The Curia’s strategy in electing Karol Wojtyla to be Pope John Paul II
may have been unspoken, but he did not miss his cue. John Paul II was a man on a mission, and that
political objective came to pass – on his watch. The “Second World” all but disappeared,
leaving only the First World and the Third World to trundle on under a single
superpower. Except for its vestiges in
Cuba and North Korea, Communism crashed.
Apartheid was able to hang on as long as it did because of
its shared anti-Communist position.
However, by the time Mandela was moved from Robben Island to Pollsmoor
Prison in 1982 it was clear that even the Boers were hatching a contingency
plan. Winds of change were blowing.
The question of sanctions was vexing. In the 1980s, many including the UK’s Maggie
Thatcher argued that sanctions would actually hurt blacks in South Africa more
than they would help their cause, because of the negative impact it would have
on the economy. Commonwealth leaders
kept up the pressure on her and the UK to relent and impose economic sanctions.
At the time, the South Africa Council of Churches had a
general secretary named Desmond Tutu. He
was invited to visit Demark, and while there, he was interviewed on TV. Although he was a pastor and a theologian, he
signaled his support (for sanctions) to help end Apartheid. Upon his arrival back in Johannesburg, he was
visited by the secret police. They gave
him 24 hours to publicly retract his statement, which had made the world news.
That night, as he agonized over what to do, his wife Leah
said that she would rather see him happy on Robben Island, than miserable at
home in Soweto! Women of influence
include Bonhoeffer’s mother and of course Coretta King, who never remarried
after her husband was assassinated in 1968.

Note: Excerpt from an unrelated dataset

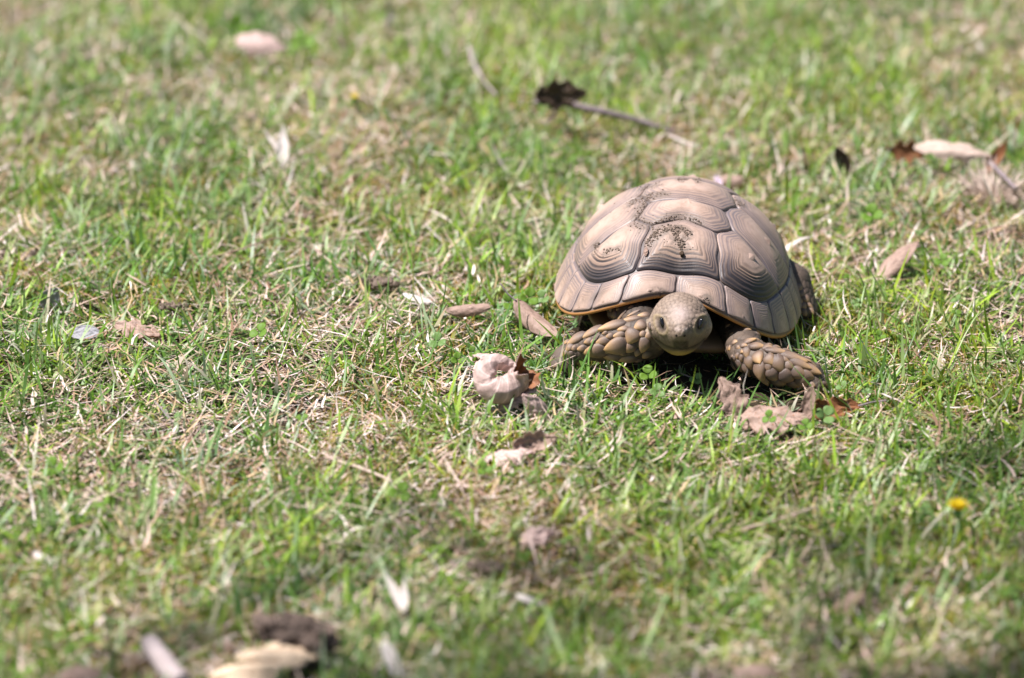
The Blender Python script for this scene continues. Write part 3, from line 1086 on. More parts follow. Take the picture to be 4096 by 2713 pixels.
def leaf_mesh(name, L, W, kind='leaf', bend=0.5, bend2=0.0, roll=0.6, roll2=None, twist=0.0, wrinkle=0.0015, ruffle=0.0, top=None, bot=None, nu=30, nv=17, seed=1.0, th=0.0004, skew=0.0):
    """bend = total turn along the midrib, roll = total turn from midrib to each edge (roll at the stalk, roll2 at the tip)"""
    roll2 = roll if roll2 is None else roll2
    u = np.linspace(0.0, 1.0, nu)
    v = np.linspace(-1, 1, nv)
    wf = profile(kind)(np.clip(u, 0.02, 0.985)) * W
    phi = bend * (u - 0.5) + bend2 * (u - 0.5) ** 2 * 4
    du = L / (nu - 1)
    my = np.concatenate([[0], np.cumsum(np.cos(phi[:-1]) * du)])
    mz_ = np.concatenate([[0], np.cumsum(np.sin(phi[:-1]) * du)])
    my -= my.mean()
    mz_ -= mz_.mean()
    G = np.zeros((nu, nv, 3))
    UVs = np.zeros((nu, nv, 3))
    for i in range(nu):
        T = np.array([0, math.cos(phi[i]), math.sin(phi[i])])
        N = np.array([0, -math.sin(phi[i]), math.cos(phi[i])])
        Xv = np.array([1.0, 0, 0])
        a = twist * (u[i] - 0.5)
        Xr = Xv * math.cos(a) + N * math.sin(a)
        Nr = N * math.cos(a) - Xv * math.sin(a)
        s = v * wf[i]
        rl = (roll + (roll2 - roll) * u[i]) / W
        rl = rl if abs(rl) > 1e-4 else 1e-4
        cx, cz = np.sin(rl * s) / rl, (1 - np.cos(rl * s)) / rl
        wr = (fbm(np.full(nv, u[i]) * 7 + seed * 13, v * 4 + seed * 5, seed) - 0.5) * 2 * wrinkle + ruffle * np.sin(u[i] * 17 + seed * 3 + np.sign(v) * 1.3) * np.abs(v) ** 3
        base = np.array([0, my[i], mz_[i]])
        G[i] = base + np.outer(cx, Xr) + np.outer(cz + wr, Nr) + np.outer(np.abs(v) * skew * wf[i], T)
        UVs[i] = np.stack([np.full(nv, u[i]), v * 0.5 + 0.5, np.zeros(nv)], -1)
    du_ = np.gradient(G, axis=0)
    dv_ = np.gradient(G, axis=1)
    N = np.cross(dv_, du_)
    N /= np.linalg.norm(N, axis=-1, keepdims=True) + 1e-12
    A = (G + N * th / 2).reshape(-1, 3)
    B = (G - N * th / 2).reshape(-1, 3)
    ii = np.arange(nu * nv).reshape(nu, nv)
    f1 = np.stack([ii[:-1, :-1], ii[:-1, 1:], ii[1:, 1:], ii[1:, :-1]], -1).reshape(-1, 4)
    f2 = f1[:, ::-1] + nu * nv
    ring = np.concatenate([ii[0, :], ii[1:, -1], ii[-1, :-1][::-1], ii[1:-1, 0][::-1]])
    nx = np.roll(ring, -1)
    f3 = np.stack([ring, ring + nu * nv, nx + nu * nv, nx], -1)
    F = np.concatenate([f1, f2, f3])
    mi = np.concatenate([np.zeros(len(f1)), np.ones(len(f2)), np.zeros(len(f3))])
    uvv = np.concatenate([UVs.reshape(-1, 3)] * 2)
    return mesh_np(name, np.concatenate([A, B]), F, [top, bot], {'leafuv': uvv}, True, mi), (my, mz_)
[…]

The year that oppressed people in Sharpeville re-lived the nightmare of
Selma, Alabama in 1963.
Tutu did not recant his view. But he was not arrested after all, because of
the ecumenical and international support that he commanded. It was just more of the intimidation church
leaders get from speaking truth to power.
These vignettes of four gospels – to the Jews, the African
American, the Poles living under Russian domination, and the blacks of South
Africa – are related for a reason...
How can a President
say – at a church conference yet! – that the church should stay out of public
life?!
Does he want our churches to become like the Reich
Church? Heretical in its absolution of
government crimes? There has been no
genocide in South Africa, but there has been xenophobia, patronage, corruption
and waste. And there was an African genocide
– in Rwanda – during the years of Mandela’s presidency.
No, the church has a mission. The gospel is told and re-told in different
settings, situationally. South Africa is
well evangelized and deeply religious.
Its greatest leaders are churchmen like John Dube and Albert Luthuli. The
light is shining in the darkness, and the darkness will never put it out.
Dietrich Bonhoeffer once said that "if you get on
the wrong train, you can’t fix it by running down the center aisle of the carriages
in the opposite direction that the train is moving."
The point is to get
off the train at the next station, and start moving in the right direction.